The revised APIS regulations requiring the pre-departure transmission of passenger manifest data to the CBP for all flights touching US territory or airspace (including nonstop overflights), and the receipt by the airline of individualized permission from the CBP before each passenger can be permitted to board, took effect February 18, 2008.  If there is any significance to the date of February 1, 2009, almost a year after the effective date of the regulations, we can only guess that it must have been the effective date of some of the secret orders from the CBP to the airlines implementing the APIS regulations.

Air France professes surprise that this data was obtained by the US for a flight to Mexico.  If they really don’t know how the US retrieved the data that’s because (1) Air France has outsourced its reservations hosting to Amadeus, so that Amadeus could have given the US government (or anyone else) access without Air France even knowing about it, (2) Passenger Name Records (PNRs) have change logs but no access logs, so even Amadeus probably doesn’t know who retrieves the reservations unless they made special efforts to preserve that data.  When specifically asked by passengers for these records, Air France has recently claimed to have no records at all about what Amadeus has done with Air France PNRs (in fact, the CBP has “root” access to all of them), and no records of who has actually retrieved Air France passenger data.

There has never been any doubt, though, that the revised APIS rule applies to overflights.  This provision was especially unpopular in Canada, both with the public and the government, because of concerns about US interference or retaliation with travel between Canada and Cuba.  Most Canada-Cuba flights overfly the US, just as many USA-Latin America flights go through Cuban airspace.  We wonder what US citizens would think if American Airlines were required to send their names to the Cuban government, and get their permission, before they could board a flight from Miami to South America.  Air France is fully aware of this rule, and in fact is obligated by French data protection law to forewarn anyone considering making reservations on their Paris-Mexico flights that their data will be sent to US authorities.

Moreover, the APIS rules and the Seecure Flight rules which will eventually replace them don’t provide for the CBP or TSA to tell airlines “when someone on the no-fly list is on the manifest”.  Both of these rules, once implemented, change the default to “no”, so that the airline isn’t allowed to board any passenger until they receive an affirmative, individualized permission message that the passenger is “cleared” for that flight. The fact that Mr. Mr. Calvo Ospina was allowed to board, and that Air France is getting messages only for watchlist hits instead of clearance mesage for all passengers,  suggests that the CBP has not yet been able to implement this part of the revised APIS rule, which requires a whole new real-time bidirectional messaging system between the CBP and each airline, closely integrated into airlines’ check-in and departure control systems.
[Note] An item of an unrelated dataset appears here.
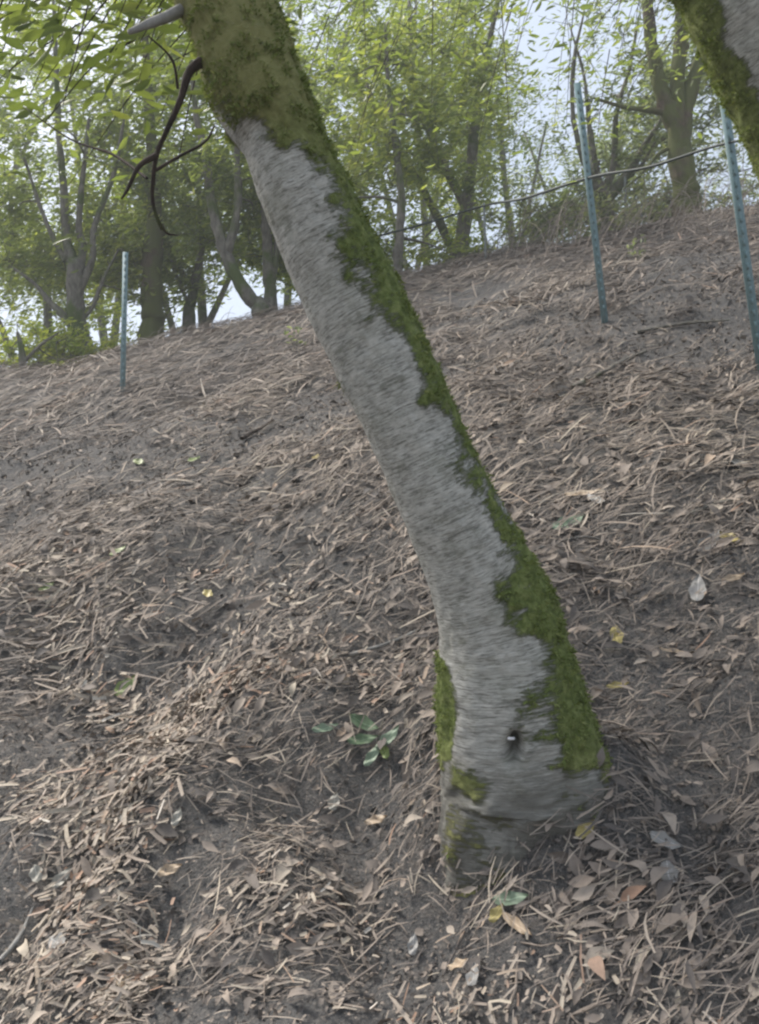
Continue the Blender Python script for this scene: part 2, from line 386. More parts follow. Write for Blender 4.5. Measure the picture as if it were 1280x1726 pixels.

The only way we will likely find out what really happened, of course, will be if Mr. Calvo Ospina exercises his rights to see his dossiers with the CBP, Air France, and in this csase especially Amadeus  — and  if other travelers likewise demand to see their travel records, and to know who else has seen them.   If Mr. Calvo Ospina or others get their files, we stand ready to assist them in interpreting them.

7 thoughts on “Air France passenger data and “no-fly” orders

  1. I believe most international airline rules are tit for tat. In other words if the US doesn’t allow a foreign carrier to overfly its territory then that airline’s host country retaliates with American flights being prevented from overflying their territory. It’s done for a reason of course and that is to make it too difficult or too expensive for countries to get away with such egregious behaviour. Obviously Americans in their typical arrogant manner have been getting away with this kind of disruptive and foolish behaviour for much too long. Let them start to pay for their breaking of international treaties.